Bereits zuvor hatte die wichtigste syrische Oppositionsgruppe von "mehr als 650 Toten" durch "eine tödliche Attacke mit Chemiewaffen in Syrien" gesprochen.
Die Äußerungen folgten auf Berichte mehrerer Oppositionsgruppen über Giftgaseinsätze der Regierungsarmee in der Region Ghuta nahe der syrischen Hauptstadt. Der allgemeine syrische Revolutionsausschuss veröffentlichte Videos auf YouTube, die den Giftgaseinsatz belegen sollten. Darin waren unter anderem Kinder zu sehen, die in einem Krankenhaus behandelt wurden, sowie Dutzende Leichen.
Die Echtheit der Videos konnte nicht unmittelbar überprüft werden. Der Revolutionsausschuss gab an, Hunderte Menschen seien getötet worden. Auch das Rebellennetzwerk Volkskomitees für Koordination berichtete von Hunderten Toten.
Die oppositionsnahe syrische Beobachtungsstelle für Menschenrechte mit Sitz in London nahm zunächst keine Stellung zu den angeblichen Chemiewaffeneinsätzen. Sie berichtete jedoch über eine Großoffensive der Regierungsarmee in der fraglichen Region mit Kampfflugzeugen und Raketenwerfern.
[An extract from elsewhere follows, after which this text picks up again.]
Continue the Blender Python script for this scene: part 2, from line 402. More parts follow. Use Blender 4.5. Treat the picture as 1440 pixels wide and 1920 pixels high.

Die Beobachtungsstelle stützt sich auf ein breites Netzwerk von Aktivisten und Rettungskräften in Syrien. Auch ihre Berichte können nicht unabhängig überprüft werden.
Die staatliche syrische Nachrichtenagentur Sana wies die Angaben über Giftgaseinsätze als "völlig falsch" zurück. Es handele sich um den Versuch, die derzeit in Syrien tätigen UN-Experten für Chemiewaffen von der Erfüllung ihrer Aufgabe abzuhalten. Auch die Armee wies die Vorwürfe in einer Mitteilung zurück, die im Staatsfernsehen verlesen wurde.
Das Auswärtige Amt in Berlin teilte mit, es habe keine eigenen Erkenntnisse zu den Vorwürfen der Opposition. "Wir können diese Vorwürfe zum gegenwärtigen Zeitpunkt nicht bewerten", sagte ein Sprecher des Außenministeriums vor Journalisten in Berlin.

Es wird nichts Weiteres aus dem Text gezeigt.